なほとか通信 2017 Boss Blog

第21回 「長島有里枝 そして ひとつまみの皮肉と、愛を少々。」東京都写真美術館

「長島有里枝」から始まって「愛を少々。」までが個展のタイトルなのだけれど、それだけがあってそれ以上は何もないという風にも感じる。あるとしたらそのタイトルの英訳だろう。

Nagashima Yurie

And
a Pinch of Irony
with a Hint of Love

長島有里枝と言う人はそんな人である。

1993年に家族全員がヌードというポートレイトやコスプレした自身を映したセルフポートレイトを発表し鮮烈なデビューを果たす。2001年「PASTIME PARADISE(マドラ出版)」で第26回木村井兵衛賞を受賞、2010年「背中の記憶(講談社)」でエッセイ賞を受賞する。2010年に発表した写真集「SWISS(赤々舎)」では現在に至るまでかなりの世代で男女を問わず世界的にも圧倒的なファンを得て、重版がされている。

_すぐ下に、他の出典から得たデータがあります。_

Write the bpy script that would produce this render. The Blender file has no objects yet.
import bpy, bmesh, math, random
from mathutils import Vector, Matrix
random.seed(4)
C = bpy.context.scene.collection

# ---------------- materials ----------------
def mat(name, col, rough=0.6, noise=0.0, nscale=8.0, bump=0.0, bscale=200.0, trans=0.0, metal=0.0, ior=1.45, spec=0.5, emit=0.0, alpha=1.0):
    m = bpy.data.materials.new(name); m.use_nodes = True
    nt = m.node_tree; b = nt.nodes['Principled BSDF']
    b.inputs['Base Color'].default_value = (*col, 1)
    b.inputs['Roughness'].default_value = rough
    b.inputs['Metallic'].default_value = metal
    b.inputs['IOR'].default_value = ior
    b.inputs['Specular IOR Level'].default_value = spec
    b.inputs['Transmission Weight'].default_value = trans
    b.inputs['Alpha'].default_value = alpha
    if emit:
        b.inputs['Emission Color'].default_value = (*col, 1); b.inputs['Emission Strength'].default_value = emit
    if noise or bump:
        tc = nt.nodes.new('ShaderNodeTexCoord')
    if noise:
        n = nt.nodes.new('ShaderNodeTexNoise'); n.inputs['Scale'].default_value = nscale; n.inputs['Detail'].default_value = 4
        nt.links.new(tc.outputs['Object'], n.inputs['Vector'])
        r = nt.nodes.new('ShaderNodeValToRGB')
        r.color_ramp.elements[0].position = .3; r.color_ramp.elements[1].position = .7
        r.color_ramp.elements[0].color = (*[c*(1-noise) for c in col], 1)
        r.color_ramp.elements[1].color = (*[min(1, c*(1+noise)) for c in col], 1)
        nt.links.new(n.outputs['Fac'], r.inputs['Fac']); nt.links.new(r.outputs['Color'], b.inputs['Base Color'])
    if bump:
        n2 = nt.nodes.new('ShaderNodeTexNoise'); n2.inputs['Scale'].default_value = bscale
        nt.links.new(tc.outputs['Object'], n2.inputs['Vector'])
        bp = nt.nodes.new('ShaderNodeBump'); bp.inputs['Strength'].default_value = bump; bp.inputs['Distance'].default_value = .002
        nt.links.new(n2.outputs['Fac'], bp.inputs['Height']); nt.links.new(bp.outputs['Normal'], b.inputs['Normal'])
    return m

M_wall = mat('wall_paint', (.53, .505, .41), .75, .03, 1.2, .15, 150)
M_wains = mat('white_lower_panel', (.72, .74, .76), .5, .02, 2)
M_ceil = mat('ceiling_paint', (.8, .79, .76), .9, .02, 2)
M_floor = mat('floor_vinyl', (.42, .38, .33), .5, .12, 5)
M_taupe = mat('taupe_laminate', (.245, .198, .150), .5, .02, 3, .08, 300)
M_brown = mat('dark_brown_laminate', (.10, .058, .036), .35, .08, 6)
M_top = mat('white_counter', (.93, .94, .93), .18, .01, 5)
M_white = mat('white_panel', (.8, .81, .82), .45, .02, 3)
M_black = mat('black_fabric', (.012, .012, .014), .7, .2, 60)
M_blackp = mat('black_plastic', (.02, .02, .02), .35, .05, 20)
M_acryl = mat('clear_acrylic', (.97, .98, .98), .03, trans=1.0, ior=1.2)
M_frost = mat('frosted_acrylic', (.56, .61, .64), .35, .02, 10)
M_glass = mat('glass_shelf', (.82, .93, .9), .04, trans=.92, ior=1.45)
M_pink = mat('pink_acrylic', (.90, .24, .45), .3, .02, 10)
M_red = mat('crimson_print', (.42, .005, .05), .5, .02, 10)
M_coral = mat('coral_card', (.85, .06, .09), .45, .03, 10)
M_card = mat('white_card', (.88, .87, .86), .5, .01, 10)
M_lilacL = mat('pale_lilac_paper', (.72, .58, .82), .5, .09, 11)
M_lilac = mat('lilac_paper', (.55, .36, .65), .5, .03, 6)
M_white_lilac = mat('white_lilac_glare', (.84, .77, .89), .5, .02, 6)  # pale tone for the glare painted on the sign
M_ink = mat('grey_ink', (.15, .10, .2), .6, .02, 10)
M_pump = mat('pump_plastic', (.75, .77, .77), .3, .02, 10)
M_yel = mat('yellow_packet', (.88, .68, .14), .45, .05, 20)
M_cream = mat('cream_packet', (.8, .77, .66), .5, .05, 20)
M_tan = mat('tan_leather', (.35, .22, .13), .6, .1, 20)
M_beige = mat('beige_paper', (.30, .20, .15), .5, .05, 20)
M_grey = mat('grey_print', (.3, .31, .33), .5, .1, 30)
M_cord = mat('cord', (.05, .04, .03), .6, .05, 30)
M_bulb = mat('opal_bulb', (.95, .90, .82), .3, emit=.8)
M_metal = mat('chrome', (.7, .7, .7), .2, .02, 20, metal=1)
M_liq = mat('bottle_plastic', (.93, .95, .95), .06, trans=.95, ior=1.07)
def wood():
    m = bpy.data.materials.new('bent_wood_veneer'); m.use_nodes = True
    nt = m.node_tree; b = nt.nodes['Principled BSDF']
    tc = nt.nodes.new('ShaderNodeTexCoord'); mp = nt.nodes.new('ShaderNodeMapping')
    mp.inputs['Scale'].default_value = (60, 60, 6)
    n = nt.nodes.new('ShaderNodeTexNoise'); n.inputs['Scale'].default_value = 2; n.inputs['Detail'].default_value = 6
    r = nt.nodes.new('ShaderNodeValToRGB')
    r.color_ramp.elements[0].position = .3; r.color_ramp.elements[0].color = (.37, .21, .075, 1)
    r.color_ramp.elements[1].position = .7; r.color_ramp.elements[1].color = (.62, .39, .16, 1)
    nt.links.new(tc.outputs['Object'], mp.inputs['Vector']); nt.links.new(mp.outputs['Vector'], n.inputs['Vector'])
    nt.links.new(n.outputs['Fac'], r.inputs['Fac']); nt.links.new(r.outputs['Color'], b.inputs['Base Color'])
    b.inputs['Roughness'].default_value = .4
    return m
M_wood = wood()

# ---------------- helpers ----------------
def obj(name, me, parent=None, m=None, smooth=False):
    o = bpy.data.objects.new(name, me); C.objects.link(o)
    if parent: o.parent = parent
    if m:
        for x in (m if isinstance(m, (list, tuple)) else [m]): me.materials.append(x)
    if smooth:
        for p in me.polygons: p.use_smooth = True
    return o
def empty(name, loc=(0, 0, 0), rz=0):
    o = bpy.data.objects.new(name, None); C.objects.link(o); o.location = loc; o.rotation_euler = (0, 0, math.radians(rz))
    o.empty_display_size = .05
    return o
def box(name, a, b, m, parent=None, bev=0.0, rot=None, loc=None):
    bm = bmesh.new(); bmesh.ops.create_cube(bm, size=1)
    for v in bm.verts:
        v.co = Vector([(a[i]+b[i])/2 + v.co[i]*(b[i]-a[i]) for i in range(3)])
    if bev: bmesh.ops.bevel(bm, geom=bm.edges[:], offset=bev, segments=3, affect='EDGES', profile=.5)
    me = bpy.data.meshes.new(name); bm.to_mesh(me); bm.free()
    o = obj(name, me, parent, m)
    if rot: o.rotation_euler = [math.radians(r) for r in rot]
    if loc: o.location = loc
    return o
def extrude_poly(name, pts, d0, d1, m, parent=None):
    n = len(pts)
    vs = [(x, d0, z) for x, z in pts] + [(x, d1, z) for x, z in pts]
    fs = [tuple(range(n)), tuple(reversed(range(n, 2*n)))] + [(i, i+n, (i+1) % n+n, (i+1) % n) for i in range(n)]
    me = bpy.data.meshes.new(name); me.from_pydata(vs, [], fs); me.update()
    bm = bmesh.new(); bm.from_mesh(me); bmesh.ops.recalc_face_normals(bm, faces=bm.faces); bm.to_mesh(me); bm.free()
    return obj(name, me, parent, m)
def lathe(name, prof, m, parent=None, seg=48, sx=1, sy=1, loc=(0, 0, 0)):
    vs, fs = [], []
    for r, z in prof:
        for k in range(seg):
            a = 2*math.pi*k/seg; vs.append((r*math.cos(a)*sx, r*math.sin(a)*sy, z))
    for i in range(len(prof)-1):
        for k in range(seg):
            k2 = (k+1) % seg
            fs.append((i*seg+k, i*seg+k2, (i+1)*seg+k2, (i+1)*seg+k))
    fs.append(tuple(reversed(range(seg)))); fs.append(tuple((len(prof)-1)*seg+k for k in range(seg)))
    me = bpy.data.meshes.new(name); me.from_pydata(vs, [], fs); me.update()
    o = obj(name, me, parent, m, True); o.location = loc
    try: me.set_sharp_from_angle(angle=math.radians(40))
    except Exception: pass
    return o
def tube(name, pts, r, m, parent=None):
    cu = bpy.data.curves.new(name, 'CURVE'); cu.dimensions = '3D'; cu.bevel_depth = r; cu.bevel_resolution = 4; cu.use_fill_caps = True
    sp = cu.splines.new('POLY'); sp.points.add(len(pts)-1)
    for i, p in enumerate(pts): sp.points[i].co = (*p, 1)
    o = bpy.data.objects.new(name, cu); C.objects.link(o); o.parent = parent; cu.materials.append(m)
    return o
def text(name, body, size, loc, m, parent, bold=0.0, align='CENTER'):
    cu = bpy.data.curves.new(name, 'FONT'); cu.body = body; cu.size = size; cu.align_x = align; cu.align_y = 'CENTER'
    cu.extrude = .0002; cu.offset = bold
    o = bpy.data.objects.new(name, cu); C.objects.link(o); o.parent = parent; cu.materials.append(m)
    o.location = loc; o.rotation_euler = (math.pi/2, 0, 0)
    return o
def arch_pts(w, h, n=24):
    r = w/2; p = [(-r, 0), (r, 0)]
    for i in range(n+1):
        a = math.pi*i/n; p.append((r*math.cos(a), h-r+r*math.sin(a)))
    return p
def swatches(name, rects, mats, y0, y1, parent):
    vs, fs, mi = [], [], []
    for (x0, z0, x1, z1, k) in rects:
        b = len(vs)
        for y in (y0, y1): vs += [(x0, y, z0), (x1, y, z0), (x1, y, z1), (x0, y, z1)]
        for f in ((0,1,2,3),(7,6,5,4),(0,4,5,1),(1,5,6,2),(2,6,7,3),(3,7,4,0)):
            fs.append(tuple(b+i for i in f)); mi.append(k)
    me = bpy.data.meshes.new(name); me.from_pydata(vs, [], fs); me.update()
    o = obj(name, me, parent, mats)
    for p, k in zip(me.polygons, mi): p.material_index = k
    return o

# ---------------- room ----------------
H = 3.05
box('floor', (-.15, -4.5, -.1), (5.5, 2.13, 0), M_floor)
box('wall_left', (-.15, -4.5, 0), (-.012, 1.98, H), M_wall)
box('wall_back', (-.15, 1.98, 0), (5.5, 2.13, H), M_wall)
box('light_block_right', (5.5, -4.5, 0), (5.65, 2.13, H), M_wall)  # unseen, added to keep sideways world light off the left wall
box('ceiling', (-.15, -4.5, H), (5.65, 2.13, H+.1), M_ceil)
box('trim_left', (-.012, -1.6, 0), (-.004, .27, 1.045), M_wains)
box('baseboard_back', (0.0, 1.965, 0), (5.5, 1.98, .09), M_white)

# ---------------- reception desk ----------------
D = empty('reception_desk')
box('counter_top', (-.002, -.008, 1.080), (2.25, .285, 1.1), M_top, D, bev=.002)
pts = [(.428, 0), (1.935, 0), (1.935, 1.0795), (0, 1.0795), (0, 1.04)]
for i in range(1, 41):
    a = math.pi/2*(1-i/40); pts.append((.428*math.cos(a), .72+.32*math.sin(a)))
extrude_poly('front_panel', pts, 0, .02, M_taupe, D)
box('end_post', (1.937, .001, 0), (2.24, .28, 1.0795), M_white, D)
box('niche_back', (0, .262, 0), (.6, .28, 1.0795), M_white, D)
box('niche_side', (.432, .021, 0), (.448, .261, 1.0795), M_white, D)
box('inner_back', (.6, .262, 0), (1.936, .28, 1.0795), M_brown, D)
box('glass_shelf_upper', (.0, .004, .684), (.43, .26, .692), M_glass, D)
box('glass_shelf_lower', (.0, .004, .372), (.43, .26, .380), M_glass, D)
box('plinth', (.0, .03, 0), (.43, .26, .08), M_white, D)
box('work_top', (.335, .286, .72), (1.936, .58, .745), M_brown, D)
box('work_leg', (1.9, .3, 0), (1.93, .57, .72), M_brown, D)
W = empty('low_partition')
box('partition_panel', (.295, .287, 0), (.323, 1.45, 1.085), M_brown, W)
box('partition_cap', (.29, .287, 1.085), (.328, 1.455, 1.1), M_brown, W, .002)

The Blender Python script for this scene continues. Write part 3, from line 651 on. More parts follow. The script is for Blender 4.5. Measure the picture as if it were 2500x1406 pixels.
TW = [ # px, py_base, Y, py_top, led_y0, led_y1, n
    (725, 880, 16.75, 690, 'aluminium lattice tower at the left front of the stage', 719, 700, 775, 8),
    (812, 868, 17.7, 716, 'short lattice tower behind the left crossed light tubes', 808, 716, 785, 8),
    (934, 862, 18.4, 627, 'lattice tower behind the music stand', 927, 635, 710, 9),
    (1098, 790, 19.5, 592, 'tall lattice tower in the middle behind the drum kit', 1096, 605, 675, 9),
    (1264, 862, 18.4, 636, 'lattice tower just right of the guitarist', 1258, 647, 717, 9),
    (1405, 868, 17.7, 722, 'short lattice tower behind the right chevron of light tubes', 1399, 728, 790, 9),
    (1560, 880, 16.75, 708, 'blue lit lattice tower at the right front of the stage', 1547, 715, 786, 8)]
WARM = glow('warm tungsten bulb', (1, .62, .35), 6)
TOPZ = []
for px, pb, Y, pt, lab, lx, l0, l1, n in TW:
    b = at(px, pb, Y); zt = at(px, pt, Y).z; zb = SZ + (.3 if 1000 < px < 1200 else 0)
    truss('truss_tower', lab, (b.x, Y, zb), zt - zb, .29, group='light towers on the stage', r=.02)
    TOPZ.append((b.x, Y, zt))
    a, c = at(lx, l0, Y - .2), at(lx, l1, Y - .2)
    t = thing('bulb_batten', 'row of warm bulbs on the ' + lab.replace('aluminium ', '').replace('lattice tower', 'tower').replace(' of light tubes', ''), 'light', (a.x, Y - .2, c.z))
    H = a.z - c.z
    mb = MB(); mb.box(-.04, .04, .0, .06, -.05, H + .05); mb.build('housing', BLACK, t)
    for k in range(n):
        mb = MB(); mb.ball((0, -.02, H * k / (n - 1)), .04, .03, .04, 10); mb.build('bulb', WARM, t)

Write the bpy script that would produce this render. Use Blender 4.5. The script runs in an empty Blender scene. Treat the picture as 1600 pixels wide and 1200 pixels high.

公立美術館で初めて開催される写真展になるが、時代を追っていくように並べられた展示は長島有里枝という一人の写真家を知る上でとても親切でわかりやすい。

シャッターを切る一瞬、数カロリーも消費しない動作ではあるが、その前後にあるバックグラウンドのことをほとんどの人は知ることはないが、こうやってプリントされたたくさんの作品を見て、彼女が書いたいくつかの文章を読んでいると、いかに彼女がそのたった1枚の写真を発表するまでに様々な日常を重ねて、自らの人生を紡ぐように、たくさんの時間を経て形作られたのかが伝わってくる。

ほとんどの作家がそうであるが出来上がった作品がすべてでそれ以外はないのであるが、なおさらそれ以上を知りたいと思うのもまた長島さんの写真なのではないだろうか?

「長島有里枝 そして ひとつまみの皮肉と、愛を少々。」は恵比寿にある東京都写真美術館 2階展示室にて 2017年9月30日(土)-11月26日(日)まで一般¥800
できれば公式カタログ(図録 ¥3150 A4半変形 サンエムカラー印刷) を購入して野中モモ(ライター、翻訳家)さんのテキストを読んでほしい。